Para fortuna de Sudáfrica y el mundo, Mandela sobrepasó las expectativas: sabía que tenía que cicatrizar muuuchas heridas, reconciliar a una sociedad que nunca había sido una nación, acabar con el Apartheid sin espantar a los blancos, darle cerrojazo (que no carpetazo) al pasado, pero creando una sensación de justicia (La Comisión de la Verdad, lo que debimos haber hecho aquí en lugar de la inútil Fiscalía sobre el 68 y la Guerra Sucia, que para maldita la cosa que sirvió). De la mano con de Klerk desmanteló el Apartheid y en 1994 fue electo como el primer presidente bantú de Sudáfrica. Ninguna de las peores previsiones sucedió: ni Sudáfrica se colapsó ni hubo una emigración masiva de blancos ni nada por el estilo. En gran medida, por la inteligente y compasiva conducción de Mandela, quien resultó mucho mejor líder en la práctica que lo que uno hubiera imaginado cuando era preso político. Mientras más tiempo pasa (ya cumplió 91 años), su importancia se magnifica: Mandela es uno de los gigantes de nuestra era.
Suerte que tienen los bantúes: allá el valiente opositor resultó estadista; acá, un ave con exceso de volumen en el trasero.

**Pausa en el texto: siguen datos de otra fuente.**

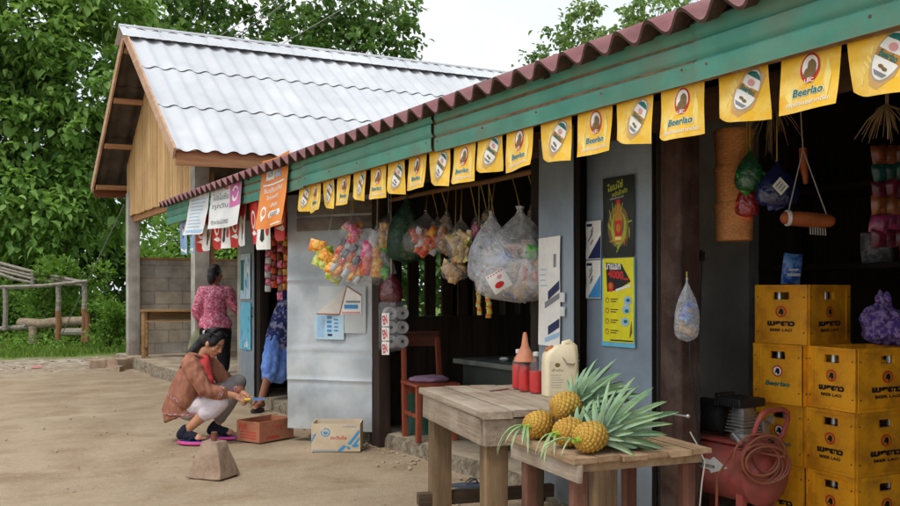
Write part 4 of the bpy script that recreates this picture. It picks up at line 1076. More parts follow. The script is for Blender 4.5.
def pineapple(label, c, axis, rad, ln, crown, slips, seed):
    random.seed(seed)
    c = Vector(c); ax = Vector(axis).normalized(); t = thing('pineapple', label, 'pineapple', tuple(c-Vector((0,0,rad))), 0, 'pineapples on the small table')
    qd = ax.to_track_quat('Z', 'Y').to_matrix()
    mb = MB(M_pine); mb.col = []; nu, nv = 96, 60; vs = []
    na, nb = 11, 8
    for i in range(nv+1):
        s_ = i/nv; th = math.pi*(s_*.94+.03); prof = rad*min(1, (math.sin(th))**.55)
        z = -ln/2*math.cos(th)*1.0
        for k in range(nu):
            a = 2*math.pi*k/nu
            p1 = (a/(2*math.pi)*na+s_*nb*.92); p2 = (a/(2*math.pi)*na-s_*nb*.92)
            f1 = abs((p1 % 1)-.5)*2; f2 = abs((p2 % 1)-.5)*2      # 1 at the grooves
            g = max(f1, f2); h = (1-g**6)*.0042-.001; eye = math.exp(-((1-f1)**2+(1-f2)**2 - 0)*0) if False else 0
            cen = max(0, 1-(f1*f1+f2*f2)*6)
            r_ = prof*(1+.02*noise.noise((a*2, s_*5, seed)))+h+cen*.003
            vs.append(qd @ Vector((r_*math.cos(a), r_*math.sin(a), z))+c)
            base = Vector(lin((222,182,84))).lerp(Vector(lin((200,142,58))), .5+.5*noise.noise((math.cos(a)*1.3, math.sin(a)*1.3+seed, s_*3)))
            base = base.lerp(Vector(lin((126,122,56))), max(0, min(.75, .9*s_-.25+.3*noise.noise((a, s_*4, seed+3)))))
            col = base.lerp(Vector(lin((96,86,36))), max(0, (g-.62)/.38)*.9).lerp(Vector(lin((146,98,52))), cen*.8)
            mb.col.append(tuple(col))
    fs = [[i*nu+k, i*nu+(k+1) % nu, (i+1)*nu+(k+1) % nu, (i+1)*nu+k] for i in range(nv) for k in range(nu)]
    fs += [list(range(nu))[::-1], [nv*nu+k for k in range(nu)]]
    mb.add(vs, fs, 0, True); mb.build('fruit', t)
    up = Vector((0,0,1))
    if crown:
        cm = MB(M_crown); cm.col = []; base = c+ax*ln*.46
        n = int(58*crown); u = ax.orthogonal().normalized(); w = ax.cross(u)
        for k in range(n):
            q = k/n; a = k*2.39996; rd = u*math.cos(a)+w*math.sin(a); spread = R(78)*(1-q)**.8+R(6)
            d = ax*math.cos(spread)+rd*math.sin(spread)
            L = (.08+.17*min(1, q*1.4))*U(.8,1.15)*crown**.5
            if d.z < -.35: d.z *= .3; L *= .8
            g = U(0,1); c0 = lin((126,150,130)); c1 = lin((98+42*g,136+28*g,96+20*g))
            blade(cm, base+ax*(.05*q)+rd*.014*(1-q), d, ax*-1, L, U(.031,.043), U(.1,.6)*(1-q*.6), c0, c1)
        cm.build('crown', t)
    if slips:
        sm_ = MB(M_crown); sm_.col = []; base = c-ax*ln*.46
        sm_.tube([base+ax*.01, base-ax*.035+Vector((0,0,.004))], [.014,.010], 0, 8); sm_.col += [lin((150,176,60))]*16
        for k in range(slips):
            a = U(-1.4,1.4); side = Vector((-ax.y, ax.x, 0)); d = -ax*.8+side*math.sin(a)*.8+up*U(.1,.5)
            blade(sm_, base-ax*.02, d, up, U(.10,.20), U(.009,.014), U(.9,2.4), lin((120,160,80)), lin((170,186,150)), 8)
        sm_.build('stem_leaves', t)
    random.seed(seed+100)
TZ = .681
pineapple('pineapple nearest the front with the largest crown fanning right', (2.137,2.522,TZ+.060), (.96,.12,.10), .055, .124, 1.28, 3, 11)
pineapple('orange pineapple second from the front, half hidden behind the nearest', (2.150,2.662,TZ+.058), (.97,.10,.05), .053, .122, .75, 4, 12)
pineapple('pineapple at the left end of the row with long leaves trailing over the edge', (2.165,2.875,TZ+.058), (.95,.25,.05), .054, .13, 0, 8, 13)
pineapple('pineapple lying on top of the others with its crown rising behind', (2.235,2.79,TZ+.140), (.95,.02,.18), .053, .122, .9, 0, 14)
pineapple('pineapple buried at the back underneath the topmost one', (2.28,2.80,TZ+.057), (.95,.2,.02), .052, .12, 0, 0, 15)
random.seed(21)

# ------------------------------------------------------------------ bottles, funnel, canister on the plank table
M_liquid = pm('red_liquid', (226,24,34), (200,16,26), 3, .12, 0, spec=.6)
M_clear = plastic_film('clear_bottle_plastic', (238,240,242), .03, .07, .25, 12)
M_bag = plastic_film('clear_bag_film', (238,241,243), .035, .09, 1.0, 16)
M_baghazy = plastic_film('milky_bag_film', (228,232,240), .24, .10, .9, 14)
M_capw = flat('pale_cap', (206,206,204), .4)
TT = .751
def pbottle(label, x, y, lv):
    t = thing('fuel_bottle', label, 'bottle', (x, y, TT), U(0,6), 'bottles of red liquid on the plank table')
    mb = MB(M_clear); mb.lathe([(.030,0),(.035,.006),(.035,.135),(.031,.155),(.015,.182),(.0135,.20)], 0, 20); part(mb, 'bottle_body', t)
    mb = MB(M_liquid); mb.lathe([(.028,.004),(.0335,.009),(.0335,lv),(0,lv)], 0, 20); part(mb, 'liquid', t)
    mb = MB(M_capw); mb.lathe([(.0155,.196),(.0155,.214),(.012,.217)], 0, 14); part(mb, 'cap', t)
    return t
def tpos(px, py):   # a point on the plank table seen at this place
    D = 878*(1.28-TT)/(py-292); p = q_(px, py, D); return p.x, p.y
b1_ = tpos(518.5, 389); b2_ = tpos(525, 391.5); b3_ = tpos(536, 393.5)
pbottle('bottle of red liquid at the back left, partly behind the one under the funnel', *b1_, .135)
pbottle('bottle of red liquid standing under the peach funnel', *b2_, .138)
pbottle('bottle of bright red liquid nearest the cream canister', *b3_, .118)
M_fun = pm('peach_plastic', (206,140,108), (180,112,84), 6, .4, .05)
mb = MB(M_fun); mb.lathe([(.058,.158),(.060,.162),(.056,.172),(.020,.243),(.012,.30),(.008,.315),(.006,.314),(.010,.298),(.017,.243),(.053,.172),(.056,.16)], 0, 24, (b2_[0], b2_[1], TT))
tag(mb.build('funnel', None, (b2_[0], b2_[1], TT+.158)), 'peach plastic funnel placed upside down over a bottle of red liquid', 'funnel')
M_cream = pm('cream_plastic', (232,220,190), (220,204,168), 3, .4, .04, dirt=(190,160,120), dscale=4, damt=.5)
jx, jy = tpos(560, 396); jc = thing('canister', 'cream plastic canister with brown cap and printed label', 'canister', (jx, jy, TT), -YAW+R(8))
def rrect(w, d, r, n=6):
    P = []
    for cx, cy, a0 in ((w/2-r, d/2-r, 0), (-w/2+r, d/2-r, 90), (-w/2+r, -d/2+r, 180), (w/2-r, -d/2+r, 270)):
        for k in range(n+1): a = R(a0+90*k/n); P.append((cx+r*math.cos(a), cy+r*math.sin(a)))
    return P
mb = MB(M_cream); rings = []
for z, k, sh in ((0,.94,0),(.006,1,0),(.02,1,0),(.15,1,0),(.19,.985,0),(.215,.93,0),(.235,.80,.008),(.25,.66,.018),(.258,.56,.022),(.262,.40,.022)):
    rings.append([Vector((x*k+sh, y*k, z)) for x, y in rrect(.178, .11, .03)])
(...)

Consejo no pedido para evitar que su esposa tenga nombre de salchicha. Vea "Invictus", en cartelera. Sobre los años de prisión de Mandela, la interesante "Adiós, Bafana" (Goodbye Bafana, 2007), desde la perspectiva de un guardia que lo apreciaba. Ya encarrerados, escuche las canciones "Mandela Day" de Simple Minds; "Bring him back home (Nelson Mandela)" con Hugh Masekela (también hay una versión genial con Paul Simon y Ladysmith Black Mambazo); y "Nelson Mandela, sus dos amores", con Pablo Milanés. Provecho.